Neglecting bankroll discipline. Touchdown props have inherent variance – even the best ATTS candidates score on only 40% to 50% of their games. A string of six or seven losses is not unusual even with a sound process. Without disciplined staking, a bad run can wipe out weeks of profit. I allocate 1% to 2% of my prop bankroll per ATTS pick and never deviate, regardless of how confident I feel about a particular selection.

Frequently Asked Questions

How many red zone touches per game should a player have to be a strong ATTS pick?
I use a minimum threshold of three red zone touches per game for running backs and two for wide receivers. Players consistently hitting those numbers have mechanical involvement in scoring opportunities rather than relying on occasional big plays. Below those thresholds, touchdown production becomes too random to project with any confidence.
Should I always pick running backs for anytime touchdown scorer bets?

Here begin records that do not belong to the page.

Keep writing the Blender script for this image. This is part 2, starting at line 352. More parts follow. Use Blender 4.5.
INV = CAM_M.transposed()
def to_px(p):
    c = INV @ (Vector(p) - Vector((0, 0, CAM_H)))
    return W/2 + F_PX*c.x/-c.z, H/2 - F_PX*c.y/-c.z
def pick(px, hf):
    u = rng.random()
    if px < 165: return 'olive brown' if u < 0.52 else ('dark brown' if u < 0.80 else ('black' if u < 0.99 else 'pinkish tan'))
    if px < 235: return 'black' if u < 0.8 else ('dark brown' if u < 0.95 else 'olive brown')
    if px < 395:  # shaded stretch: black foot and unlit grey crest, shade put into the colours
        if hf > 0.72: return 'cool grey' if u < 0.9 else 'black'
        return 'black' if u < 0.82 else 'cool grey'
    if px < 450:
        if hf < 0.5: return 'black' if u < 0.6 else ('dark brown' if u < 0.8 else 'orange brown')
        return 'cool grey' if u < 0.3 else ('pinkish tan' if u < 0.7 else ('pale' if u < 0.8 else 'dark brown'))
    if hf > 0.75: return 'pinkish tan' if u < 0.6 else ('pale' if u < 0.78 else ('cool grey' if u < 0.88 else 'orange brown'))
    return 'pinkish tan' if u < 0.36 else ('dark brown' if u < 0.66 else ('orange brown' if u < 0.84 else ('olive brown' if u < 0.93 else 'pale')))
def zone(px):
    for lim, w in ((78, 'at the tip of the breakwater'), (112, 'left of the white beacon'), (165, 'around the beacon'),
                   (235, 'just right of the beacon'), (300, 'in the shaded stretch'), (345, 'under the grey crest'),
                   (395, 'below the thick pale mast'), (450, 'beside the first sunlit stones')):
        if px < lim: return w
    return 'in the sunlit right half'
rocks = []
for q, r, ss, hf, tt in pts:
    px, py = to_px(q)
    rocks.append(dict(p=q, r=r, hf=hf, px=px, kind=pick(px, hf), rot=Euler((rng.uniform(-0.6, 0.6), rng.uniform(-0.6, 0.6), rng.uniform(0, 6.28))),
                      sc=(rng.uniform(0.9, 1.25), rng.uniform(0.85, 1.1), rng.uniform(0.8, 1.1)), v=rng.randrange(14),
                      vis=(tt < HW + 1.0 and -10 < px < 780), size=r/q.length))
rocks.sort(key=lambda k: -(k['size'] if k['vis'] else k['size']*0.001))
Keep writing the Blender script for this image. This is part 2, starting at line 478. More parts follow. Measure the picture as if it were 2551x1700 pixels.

Running backs are not automatically the best ATTS picks. While they dominate goal-line scoring due to short-yardage work, wide receivers in pass-heavy offences often offer better value because the market underestimates their red zone target volume. I evaluate both positions through the same five-factor framework and let the data decide rather than defaulting to a positional bias.
What is closing line value and why does it matter for TD props?
Closing line value measures whether you consistently get better odds than the price available at kickoff. It matters because it is the most reliable indicator of genuine betting edge over time. A bettor who beats the closing line on 55% of wagers will almost certainly be profitable long-term, even if individual results fluctuate week to week.
How do I track my ATTS betting results effectively?
Record every bet in a spreadsheet with columns for the player, matchup, odds taken, closing odds, stake, and result. Calculate your ROI and CLV after every four-week block. Four weeks gives you enough data to spot trends without overreacting to short-term variance. I also tag each pick with its game script projection so I can review which conditions produce my best results over time.